Actually harder than the route just to the right (especially the start, which is NEVER 5.9+), and much poorer quality. Best to skip it.
By Nick Manke
From: Edgewood, NM
Oct 28, 2008

The start to this one will take you by surprise. Like others I'd say this move is more challenging than any of the moves on the area favorite just to the right.
By Robin
From: Albuquerque, NM
Jun 1, 2009

Not reccommended. Dirty, slopey and often full of water. First time I did it I thought it was supposed to be a 5.8. It is NOT a 5.8.
By Jarred Cleerdin
Jun 10, 2010
rating: 5.9 5c 17 VI 17 HVS 5a

Its worth running up.

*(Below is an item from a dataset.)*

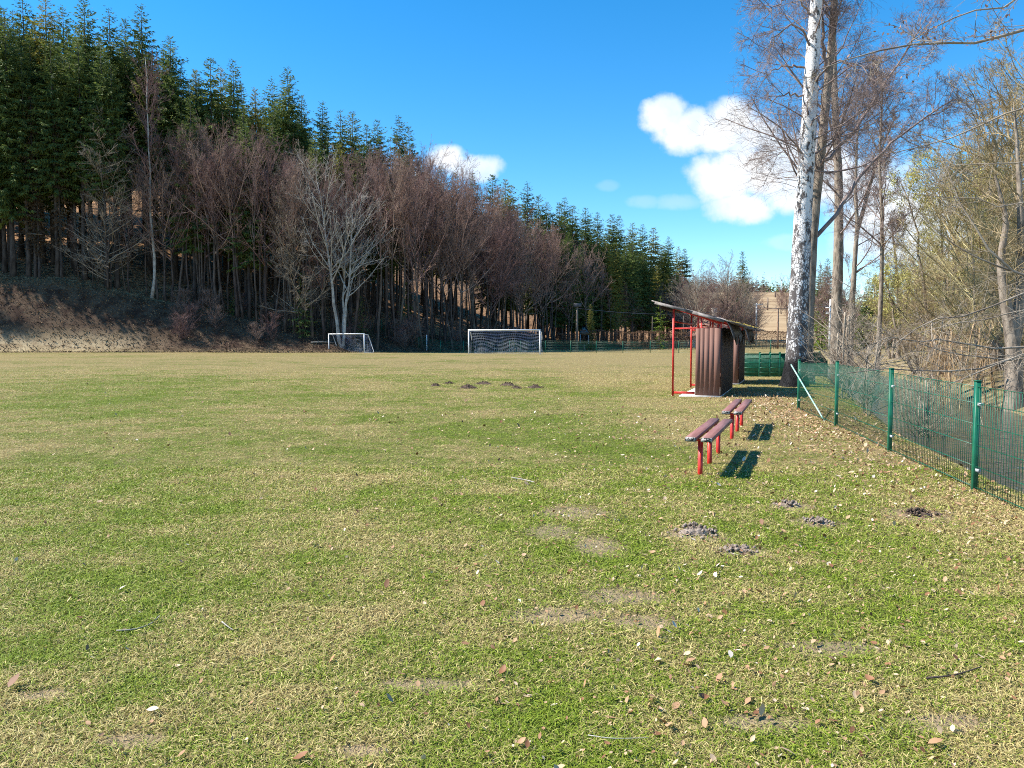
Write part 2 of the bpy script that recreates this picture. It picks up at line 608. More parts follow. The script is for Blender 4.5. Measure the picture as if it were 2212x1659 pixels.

Good foot work will make the starting moves static and feel about 5.9 if your throwing for that first good hold a couple feet up from the lip you are probably not being very creative with your side pulls and footwork.
By Byron Marohn
From: Portland, OR
Jul 23, 2017

At 5'8" I actually quite like the first bolt on this one. It's high, sure, but you can just reach it from the good pinch/jug before committing to the initial crux. With the draw clipped, the crux is nicely protected for such a low crux.

If you're a little shorter, a short stick/twig and some tape should be good enough to get the first draw hung. No stick clip required IMO.